In für Coleman typischer Weise wechseln hektisch-intensive Nummern mit wunderschön schmachtenden Melodien, die etwas archetypische Einfaches an sich haben. Immer wieder blitzen in den "Neukompositionen" bekannte Elemente aus fast allen früheren Schaffensperioden auf. Colemans Musik ist ein immer wieder neu gelegtes Mosaik aus den gleichen Bausteinen. Das betrifft sowohl die komponierten - so singbaren - "Melodien" als auch die Improvisationen. Wenn dann aus dieser vertrauten Welt der unkonventionellen Harmonie Tonfolgen an Bizarrheit oder Schönheit noch herausragen sind es wirklich große Momente. Selten seit Colemans Trio in den 60-er Jahren und den Duos mit Charlie Haden hatte man Gelegenheit, seine Improvisationen so klar und pur zu verfolgen.

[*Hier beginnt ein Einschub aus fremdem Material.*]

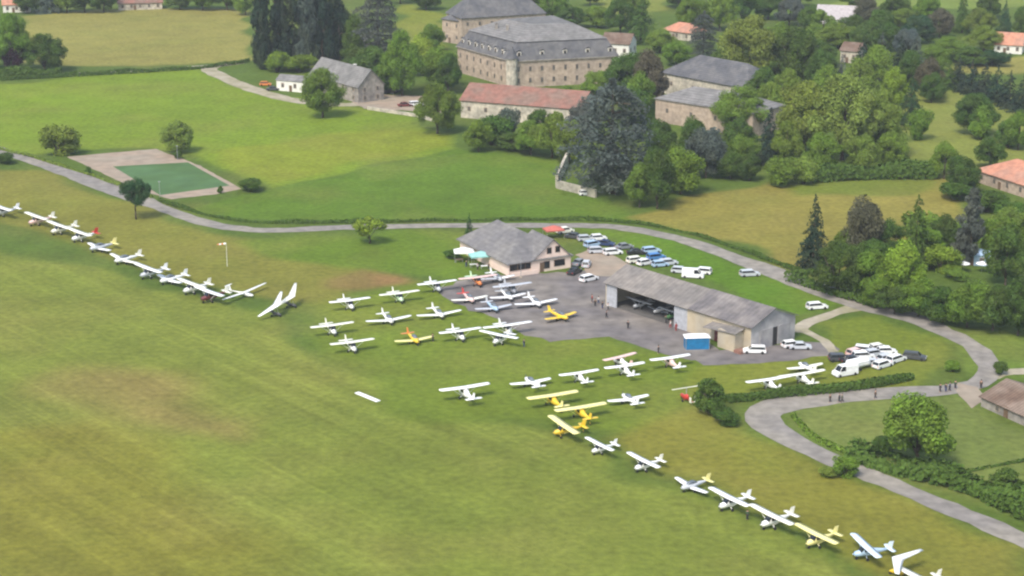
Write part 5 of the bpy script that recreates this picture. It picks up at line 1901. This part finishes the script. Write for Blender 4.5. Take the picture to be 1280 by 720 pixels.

Coleman ist von den heute noch wirkenden Schöpfern des Freejazz der frischeste; er vereint persönliche Integrität mit zeitgemäßer Kreativität und ist in diesem Sinne ein wirklicher Künstler. Die Bandbreite seiner Aktivitäten der letzten Jahre ist erstaunlich und endlich scheint in seiner Person die Intergation von breiter Anerkennung und kompromißloser Kreativität Realität zu werden. Während andere glauben, den "Jazz" in Ehre retten zu müssen, indem sie dessen halbe Geschichte konserviert präsentieren, wandelt Coleman in faszinierender Konsequenz entlang eines Weges, den nur er sich selbst vorgibt. Manche Teile dieses Weg beschritt er schon mehrmals und manche mögen sie dann für ausgetreten gehalten haben, aber in den letzten Jahren wurde der Weg durch das Einmünden verschiedenster Seitengäßchen geradezu dramatisch breiter. Wir erwarten mit Spannung den nächsten Einblick, der uns gewährt wird.